— start COLLECTED MATERIAL —
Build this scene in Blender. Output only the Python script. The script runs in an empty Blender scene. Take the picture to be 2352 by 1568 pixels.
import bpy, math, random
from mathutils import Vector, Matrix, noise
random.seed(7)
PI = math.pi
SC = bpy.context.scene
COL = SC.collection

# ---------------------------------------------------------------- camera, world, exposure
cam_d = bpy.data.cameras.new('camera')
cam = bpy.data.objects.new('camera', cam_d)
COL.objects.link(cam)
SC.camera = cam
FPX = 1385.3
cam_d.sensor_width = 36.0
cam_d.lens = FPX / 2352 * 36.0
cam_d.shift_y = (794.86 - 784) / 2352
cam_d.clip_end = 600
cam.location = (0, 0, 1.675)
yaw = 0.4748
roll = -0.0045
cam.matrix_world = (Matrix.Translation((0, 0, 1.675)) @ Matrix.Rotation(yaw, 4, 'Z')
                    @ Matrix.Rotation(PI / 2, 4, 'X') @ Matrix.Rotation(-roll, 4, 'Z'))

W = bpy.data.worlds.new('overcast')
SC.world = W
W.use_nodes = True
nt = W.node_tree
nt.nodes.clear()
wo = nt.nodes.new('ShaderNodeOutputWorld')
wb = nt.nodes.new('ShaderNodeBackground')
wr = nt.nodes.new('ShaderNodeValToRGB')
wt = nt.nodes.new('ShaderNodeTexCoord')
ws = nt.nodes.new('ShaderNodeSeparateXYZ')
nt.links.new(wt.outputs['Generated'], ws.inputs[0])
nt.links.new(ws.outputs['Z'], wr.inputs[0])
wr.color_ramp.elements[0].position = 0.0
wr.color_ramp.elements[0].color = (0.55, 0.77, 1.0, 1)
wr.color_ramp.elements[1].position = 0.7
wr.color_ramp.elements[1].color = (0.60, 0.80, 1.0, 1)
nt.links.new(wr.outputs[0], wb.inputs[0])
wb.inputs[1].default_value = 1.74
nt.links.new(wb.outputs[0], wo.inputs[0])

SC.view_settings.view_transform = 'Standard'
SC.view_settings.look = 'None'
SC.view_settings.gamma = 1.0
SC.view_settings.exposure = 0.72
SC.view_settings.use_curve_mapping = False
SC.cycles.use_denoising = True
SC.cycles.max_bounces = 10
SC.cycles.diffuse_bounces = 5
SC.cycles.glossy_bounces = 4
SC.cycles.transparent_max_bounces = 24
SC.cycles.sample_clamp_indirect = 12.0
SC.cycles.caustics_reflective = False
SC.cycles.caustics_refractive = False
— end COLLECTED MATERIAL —
== WHAT IS REQUIRED ==
Please reproduce every line of the material word for word.

== FULL ANSWER ==
Build this scene in Blender. Output only the Python script. The script runs in an empty Blender scene. Take the picture to be 2352 by 1568 pixels.
import bpy, math, random
from mathutils import Vector, Matrix, noise
random.seed(7)
PI = math.pi
SC = bpy.context.scene
COL = SC.collection

# ---------------------------------------------------------------- camera, world, exposure
cam_d = bpy.data.cameras.new('camera')
cam = bpy.data.objects.new('camera', cam_d)
COL.objects.link(cam)
SC.camera = cam
FPX = 1385.3
cam_d.sensor_width = 36.0
cam_d.lens = FPX / 2352 * 36.0
cam_d.shift_y = (794.86 - 784) / 2352
cam_d.clip_end = 600
cam.location = (0, 0, 1.675)
yaw = 0.4748
roll = -0.0045
cam.matrix_world = (Matrix.Translation((0, 0, 1.675)) @ Matrix.Rotation(yaw, 4, 'Z')
                    @ Matrix.Rotation(PI / 2, 4, 'X') @ Matrix.Rotation(-roll, 4, 'Z'))

W = bpy.data.worlds.new('overcast')
SC.world = W
W.use_nodes = True
nt = W.node_tree
nt.nodes.clear()
wo = nt.nodes.new('ShaderNodeOutputWorld')
wb = nt.nodes.new('ShaderNodeBackground')
wr = nt.nodes.new('ShaderNodeValToRGB')
wt = nt.nodes.new('ShaderNodeTexCoord')
ws = nt.nodes.new('ShaderNodeSeparateXYZ')
nt.links.new(wt.outputs['Generated'], ws.inputs[0])
nt.links.new(ws.outputs['Z'], wr.inputs[0])
wr.color_ramp.elements[0].position = 0.0
wr.color_ramp.elements[0].color = (0.55, 0.77, 1.0, 1)
wr.color_ramp.elements[1].position = 0.7
wr.color_ramp.elements[1].color = (0.60, 0.80, 1.0, 1)
nt.links.new(wr.outputs[0], wb.inputs[0])
wb.inputs[1].default_value = 1.74
nt.links.new(wb.outputs[0], wo.inputs[0])

SC.view_settings.view_transform = 'Standard'
SC.view_settings.look = 'None'
SC.view_settings.gamma = 1.0
SC.view_settings.exposure = 0.72
SC.view_settings.use_curve_mapping = False
SC.cycles.use_denoising = True
SC.cycles.max_bounces = 10
SC.cycles.diffuse_bounces = 5
SC.cycles.glossy_bounces = 4
SC.cycles.transparent_max_bounces = 24
SC.cycles.sample_clamp_indirect = 12.0
SC.cycles.caustics_reflective = False
SC.cycles.caustics_refractive = False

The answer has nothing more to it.